Bilamana Wajib Pajak yang memperoleh atau menerima penghasilan belum punya Nomor Pokok Wajib Pajak (NPWP) maka besarnya tarif pemotongan yaitu lebih besar 100% dari tarif di atas.
Pemotongan PPh Pasal 23 tak dikenakan atas :
1. Penghasilan yang dibayar atau terutang kepada bank;
2. Sewa yang dibayarkan atau terutang sehubungan dengan sewa guna usaha dengan hak opsi;
3. Dividen yang bukan Objek PPh dan dividen yang diperoleh oleh orang pribadi (sebagai objek PPh yang bersifat final);
4. Bagian laba yang bukan objek PPh;
5. Sisa hasil usaha koperasi yang ditanggung koperasi untuk anggotanya; dan
6. Penghasilan yang dibayar atau terutang kepada badan usaha atas jasa keuangan yang merupakan penyalur pinjaman dan/atau pembiayaan yang diatur dengan Peraturan Menteri Keuangan.
Pemotongan Pajak Penghasilan Pasal 23 UU PPh dilaksanakan di akhir bulan dibayarkannya penghasilan, disediakan untuk dibayarkannya penghasilan; atau jatuh temponya pembayaran penghasilan yang bersangkutan, yang mana yang lebih dulu. Waktu terutangnya Pajak Penghasilan Pasal 23 UU PPh yaitu ketika pembayaran, ketika disediakan untuk dibayarkan (misalnya: dividen) dan jatuh tempo (misalnya: bunga dan sewa), waktu yang ditentukan dalam kontrak atau perjanjian atau faktur (mirip: royalti, imbalan jasa teknik atau jasa manajemen atau jasa lainnya).

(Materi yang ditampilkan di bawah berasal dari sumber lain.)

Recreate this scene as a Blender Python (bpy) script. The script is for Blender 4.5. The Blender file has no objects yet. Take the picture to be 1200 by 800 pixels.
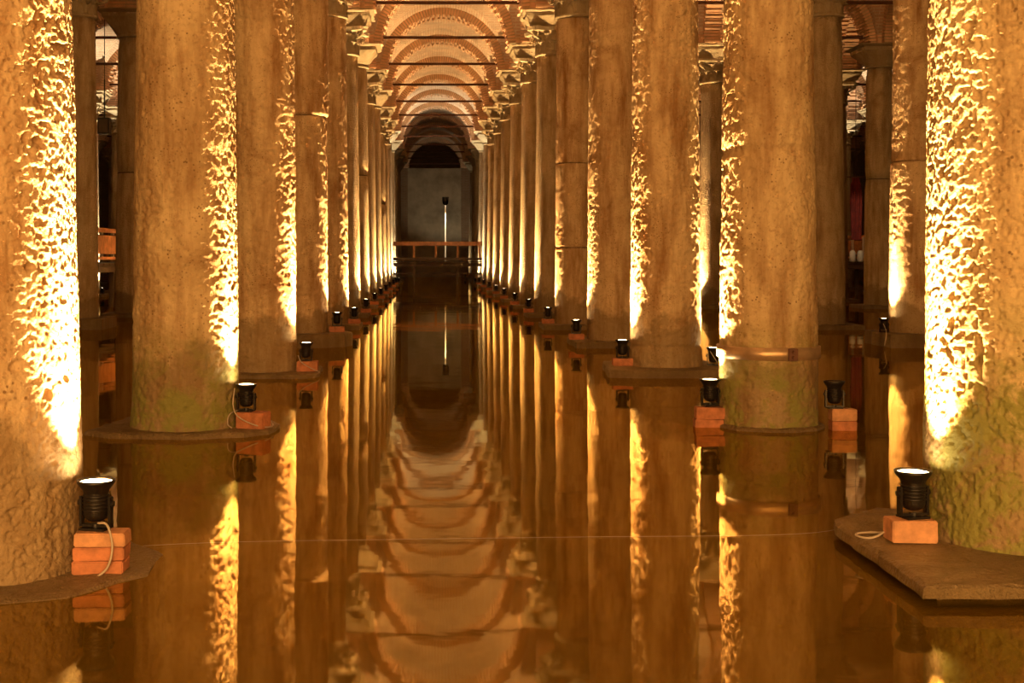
import bpy, bmesh, math, random
import numpy as np
from mathutils import Vector, Matrix

random.seed(7)
PI = math.pi
SC = bpy.context.scene
COL = SC.collection

# ------------------------------------------------------------------ camera
# world: x right, y into the picture, z up, water surface at z = 0
CAMZ, FPX, VX, HY = 1.44, 1530.0, 501.0, 299.0
cd = bpy.data.cameras.new('camera'); cam = bpy.data.objects.new('camera', cd); COL.objects.link(cam)
cam.location = (0, 0, CAMZ); cam.rotation_euler = (PI/2, 0, 0)
cd.sensor_width = 36; cd.lens = FPX/1200*36
cd.shift_x = (600-VX)/1200; cd.shift_y = -(400-HY)/1200
cd.clip_end = 400
SC.camera = cam
# ------------------------------------------------------------------ world, big lights, exposure
w = bpy.data.worlds.new('world'); SC.world = w; w.use_nodes = True
w.node_tree.nodes['Background'].inputs[0].default_value = (1.0, .50, .16, 1)
w.node_tree.nodes['Background'].inputs[1].default_value = 0.012
SC.view_settings.view_transform = 'Standard'; SC.view_settings.look = 'None'
SC.view_settings.exposure = 0.95; SC.view_settings.gamma = 1

def area(name, loc, rot, sx, sy, power, col):
    l = bpy.data.lights.new(name, 'AREA'); l.shape = 'RECTANGLE'; l.size = sx; l.size_y = sy
    l.energy = power; l.color = col
    o = bpy.data.objects.new(name, l); o.location = loc; o.rotation_euler = rot; COL.objects.link(o)
    return o
# warm glow of the rest of the cistern behind the photographer
area('cistern_glow', (0.6, -15, 4.4), (PI/2, 0, 0), 22, 7, 4000, (1, .535, .17))

LAMP_COL = (1.0, .62, .25)
PALE_COL = (1.0, .84, .55)
STRIP_W = 820; BEAM_W = 2500      # spot power of an ordinary floodlight
D = 4.9            # column grid

# ------------------------------------------------------------------ helpers
def link(o, parent=None):
    COL.objects.link(o)
    if parent is not None: o.parent = parent
    return o
def mesh(name, verts, faces, mats=(), smooth=False):
    me = bpy.data.meshes.new(name)
    me.from_pydata([tuple(v) for v in verts], [], [tuple(f) for f in faces]); me.update()
    for m in mats: me.materials.append(m)
    if smooth: me.polygons.foreach_set('use_smooth', [True]*len(me.polygons))
    return me
def obj(name, me, parent=None, loc=(0,0,0), rot=(0,0,0), scale=None):
    o = bpy.data.objects.new(name, me); o.location = loc; o.rotation_euler = rot
    if scale: o.scale = scale
    return link(o, parent)
def empty(name, loc=(0,0,0), rz=0):
    o = bpy.data.objects.new(name, None); o.location = loc; o.rotation_euler = (0,0,rz); o.empty_display_size = .2
    return link(o)
def tag(o, label, cat, group=None):
    o['label'] = label; o['category'] = cat
    if group: o['group'] = group
    return o
def struct(o): o['kind'] = 'structure'; return o

class MB:
    def __init__(s): s.v = []; s.f = []
    def add(s, v, f):
        n = len(s.v); s.v += [tuple(p) for p in v]; s.f += [tuple(i+n for i in q) for q in f]
    def box(s, c, d, M=None, jit=0):
        x, y, z = d[0]/2, d[1]/2, d[2]/2
        vs = [Vector((sx*x, sy*y, sz*z)) for sz in (-1,1) for sy in (-1,1) for sx in (-1,1)]
        if jit: vs = [v+Vector([random.uniform(-jit,jit) for _ in range(3)]) for v in vs]
        if M is not None: vs = [M @ v for v in vs]
        vs = [v+Vector(c) for v in vs]
        s.add(vs, [(0,2,3,1),(4,5,7,6),(0,1,5,4),(2,6,7,3),(0,4,6,2),(1,3,7,5)])
    def lathe(s, prof, n=24, c=(0,0,0), M=None, cap=True):
        vs = []
        for r, z in prof:
            for i in range(n):
                a = 2*PI*i/n; p = Vector((r*math.cos(a), r*math.sin(a), z))
                if M is not None: p = M @ p
                vs.append(p+Vector(c))
        fs = []
        for k in range(len(prof)-1):
            for i in range(n):
                j = (i+1) % n
                fs.append((k*n+i, k*n+j, (k+1)*n+j, (k+1)*n+i))
        if cap:
            fs.append(tuple(range(n))[::-1]); fs.append(tuple((len(prof)-1)*n+i for i in range(n)))
        s.add(vs, fs)
    def tube(s, pts, r, n=8):
        pts = [Vector(p) for p in pts]; vs = []; fs = []
        up = Vector((.13,.27,.95)).normalized()
        for i, p in enumerate(pts):
            t = (pts[min(i+1, len(pts)-1)] - pts[max(i-1, 0)]).normalized()
            a = t.cross(up)
            if a.length < 1e-3: a = t.cross(Vector((1,0,0)))
            a.normalize(); b = t.cross(a).normalized()
            for k in range(n):
                th = 2*PI*k/n; vs.append(p + a*r*math.cos(th) + b*r*math.sin(th))
        for i in range(len(pts)-1):
            for k in range(n):
                j = (k+1) % n; fs.append((i*n+k, i*n+j, (i+1)*n+j, (i+1)*n+k))
        fs.append(tuple(range(n))[::-1]); fs.append(tuple((len(pts)-1)*n+k for k in range(n)))
        s.add(vs, fs)
    def me(s, name, mats=(), smooth=False, bevel=0, auto=None):
        m = mesh(name, s.v, s.f, mats, smooth)
        if bevel:
            bm = bmesh.new(); bm.from_mesh(m)
            bmesh.ops.bevel(bm, geom=list(bm.edges), offset=bevel, segments=2, affect='EDGES', clamp_overlap=True)
            bm.to_mesh(m); bm.free()
        return m
def spline(pts, n=6):
    P = [Vector(p) for p in pts]; P = [P[0]*2-P[1]] + P + [P[-1]*2-P[-2]]; out = []
    for i in range(1, len(P)-2):
        for k in range(n):
            t = k/n
            out.append(.5*((2*P[i]) + (P[i+1]-P[i-1])*t + (2*P[i-1]-5*P[i]+4*P[i+1]-P[i+2])*t*t + (3*P[i]-P[i-1]-3*P[i+1]+P[i+2])*t**3))
    return out + [P[-2]]

# numpy value noise -------------------------------------------------
def _h(ix, iy, iz):
    with np.errstate(over='ignore'):
        n = (ix.astype(np.int64)*374761393 + iy.astype(np.int64)*668265263 + iz.astype(np.int64)*2147483647 ^ 0x5bd1e995).astype(np.uint32)
        n ^= n >> np.uint32(13); n *= np.uint32(1274126177); n ^= n >> np.uint32(16); n *= np.uint32(2246822519); n ^= n >> np.uint32(15)
    return n.astype(np.float64)/4294967295.0
def vnoise(p):
    f = np.floor(p); t = p-f; t = t*t*(3-2*t); f = f.astype(np.int64); out = 0
    for dx in (0,1):
        for dy in (0,1):
            for dz in (0,1):
                wgt = (t[:,0] if dx else 1-t[:,0])*(t[:,1] if dy else 1-t[:,1])*(t[:,2] if dz else 1-t[:,2])
                out = out + wgt*_h(f[:,0]+dx, f[:,1]+dy, f[:,2]+dz)
    return out
def sstep(a, b, x):
    t = np.clip((x-a)/(b-a), 0, 1); return t*t*(3-2*t)

# ------------------------------------------------------------------ materials
def new_mat(name):
    m = bpy.data.materials.new(name); m.use_nodes = True
    nt = m.node_tree; b = nt.nodes['Principled BSDF']
    return m, nt, b
def N(nt, t, **kw):
    n = nt.nodes.new(t)
    for k, v in kw.items(): setattr(n, k, v)
    return n
def ramp(nt, fac, stops):
    r = N(nt, 'ShaderNodeValToRGB'); e = r.color_ramp.elements
    while len(e) < len(stops): e.new(.5)
    for i, (p, c) in enumerate(stops):
        e[i].position = p; e[i].color = tuple(c)+(1,) if len(c) == 3 else c
    nt.links.new(fac, r.inputs[0]); return r.outputs[0]
def mix(nt, fac, a, b, mode='MIX'):
    m = N(nt, 'ShaderNodeMix', data_type='RGBA', blend_type=mode)
    for i, s in ((0, fac), (6, a), (7, b)):
        if isinstance(s, (int, float)): m.inputs[i].default_value = s
        elif isinstance(s, tuple): m.inputs[i].default_value = s+(1,)
        else: nt.links.new(s, m.inputs[i])
    return m.outputs[2]
def coords(nt, scale=(1,1,1), rnd=True):
    tc = N(nt, 'ShaderNodeTexCoord'); mp = N(nt, 'ShaderNodeMapping'); mp.inputs['Scale'].default_value = scale
    if rnd:
        oi = N(nt, 'ShaderNodeObjectInfo'); ad = N(nt, 'ShaderNodeVectorMath', operation='MULTIPLY_ADD')
        nt.links.new(oi.outputs['Random'], ad.inputs[0]); ad.inputs[1].default_value = (31, 17, 23)
        nt.links.new(tc.outputs['Object'], ad.inputs[2]); nt.links.new(ad.outputs[0], mp.inputs[0])
    else: nt.links.new(tc.outputs['Object'], mp.inputs[0])
    return mp.outputs[0], tc.outputs['Object']
def noise(nt, vec, scale, detail=4, rough=.6, dist=0):
    n = N(nt, 'ShaderNodeTexNoise'); n.inputs['Scale'].default_value = scale; n.inputs['Detail'].default_value = detail
    n.inputs['Roughness'].default_value = rough; n.inputs['Distortion'].default_value = dist
    nt.links.new(vec, n.inputs['Vector']); return n.outputs['Fac']
def bump(nt, h, strength, dist, bsdf, prev=None):
    b = N(nt, 'ShaderNodeBump'); b.inputs['Strength'].default_value = strength; b.inputs['Distance'].default_value = dist
    nt.links.new(h, b.inputs['Height'])
    if prev is not None: nt.links.new(prev, b.inputs['Normal'])
    nt.links.new(b.outputs[0], bsdf.inputs['Normal']); return b.outputs[0]

def stone(name, light, mid, dark, algae=0.0, pit=1.0, bdist=.045, rough=.7, algae_top=1.0, nsc=34, pits=False):
    m, nt, b = new_mat(name)
    v, raw = coords(nt); vs, _ = coords(nt, (1,1,.16))
    c = ramp(nt, noise(nt, v, 1.3, 6, .65, .6), [(.28, dark), (.40, mid), (.54, light), (.74, mid)])
    c = mix(nt, ramp(nt, noise(nt, vs, 5.0, 5, .65), [(.42, (0,0,0)), (.68, (1,1,1))]), c, dark)
    c = mix(nt, ramp(nt, noise(nt, v, 26, 3, .7), [(.56, (0,0,0)), (.70, (.55,.55,.55))]), c, dark)
    if pits:
        vo = N(nt, 'ShaderNodeTexVoronoi'); vo.inputs['Scale'].default_value = 30; nt.links.new(v, vo.inputs['Vector'])
        pm = N(nt, 'ShaderNodeMath', operation='MULTIPLY'); nt.links.new(ramp(nt, vo.outputs['Distance'], [(.16, (.9,.9,.9)), (.30, (0,0,0))]), pm.inputs[0])
        nt.links.new(ramp(nt, noise(nt, v, 4.0, 3, .6), [(.46, (0,0,0)), (.62, (1,1,1))]), pm.inputs[1])
        c = mix(nt, pm.outputs[0], c, tuple(x*.6 for x in dark))
    # damp, silty tide mark just above the water, with its own ragged edge
    sp2 = N(nt, 'ShaderNodeSeparateXYZ'); nt.links.new(raw, sp2.inputs[0])
    wob = N(nt, 'ShaderNodeMath', operation='MULTIPLY_ADD'); nt.links.new(noise(nt, v, 2.2, 5, .65), wob.inputs[0]); wob.inputs[1].default_value = -1.1
    nt.links.new(sp2.outputs[2], wob.inputs[2])
    c = mix(nt, ramp(nt, wob.outputs[0], [(0, (.62,.62,.62)), (.12, (0,0,0))]), c, (.17,.11,.045))
    if algae:
        sp = N(nt, 'ShaderNodeSeparateXYZ'); nt.links.new(raw, sp.inputs[0])
        mr = N(nt, 'ShaderNodeMapRange'); nt.links.new(sp.outputs[2], mr.inputs[0])
        mr.inputs[1].default_value = 0; mr.inputs[2].default_value = algae_top; mr.inputs[3].default_value = 1; mr.inputs[4].default_value = 0
        nz = ramp(nt, noise(nt, v, 3.2, 6, .7, .6), [(.42, (0,0,0)), (.58, (1,1,1))])
        mm = N(nt, 'ShaderNodeMath', operation='MULTIPLY'); nt.links.new(mr.outputs[0], mm.inputs[0]); nt.links.new(nz, mm.inputs[1])
        m2 = N(nt, 'ShaderNodeMath', operation='MULTIPLY'); nt.links.new(mm.outputs[0], m2.inputs[0]); m2.inputs[1].default_value = algae*1.6; m2.use_clamp = True
        c = mix(nt, m2.outputs[0], c, (.22, .20, .05))
    nt.links.new(c, b.inputs['Base Color']); b.inputs['Roughness'].default_value = rough
    b.inputs['Specular IOR Level'].default_value = .3
    n1 = bump(nt, noise(nt, v, nsc, 4, .62), pit, bdist, b)
    n2 = bump(nt, noise(nt, v, 7, 3, .5), .5, .03, b, n1)
    return m
M_COL = stone('weathered_marble', (.60,.45,.27), (.50,.37,.21), (.30,.19,.09))
M_NEAR = stone('pitted_marble', (.64,.46,.26), (.50,.34,.18), (.28,.14,.05), pit=.8, bdist=.009, nsc=62, pits=True)
M_ALG = stone('algae_marble', (.62,.45,.25), (.48,.33,.17), (.27,.14,.055), algae=1.0, pit=.8, bdist=.009, nsc=62, pits=True, algae_top=.95)
M_ALG2 = stone('mossy_marble', (.58,.42,.22), (.46,.32,.16), (.24,.13,.05), algae=1.5, pit=.7, bdist=.009, nsc=62, pits=True, algae_top=1.35)
M_PLINTH = stone('damp_plinth_stone', (.34,.24,.12), (.25,.16,.07), (.13,.075,.03), rough=.45)
M_CAP = stone('carved_marble', (.86,.72,.50), (.78,.63,.42), (.60,.46,.28), pit=.5)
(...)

Dari transaksi sebagai objek pemotongan PPh Pasal 23 dimana pembayarannya dilaksanakan kantor pusat, untuk itu PPh Pasal 23 dipotong, disetor, dan dilaporkan oleh kantor pusat. Sementara dari transaksi sebagai objek pemotongan PPh Pasal 23 dimana pembayarannya dilaksanakan kantor cabang, contohnya pembayaran sewa mesin oleh kantor cabang, PPh Pasal 23 dipotong, disetor, dan dilaporkan kantor cabang tersebut.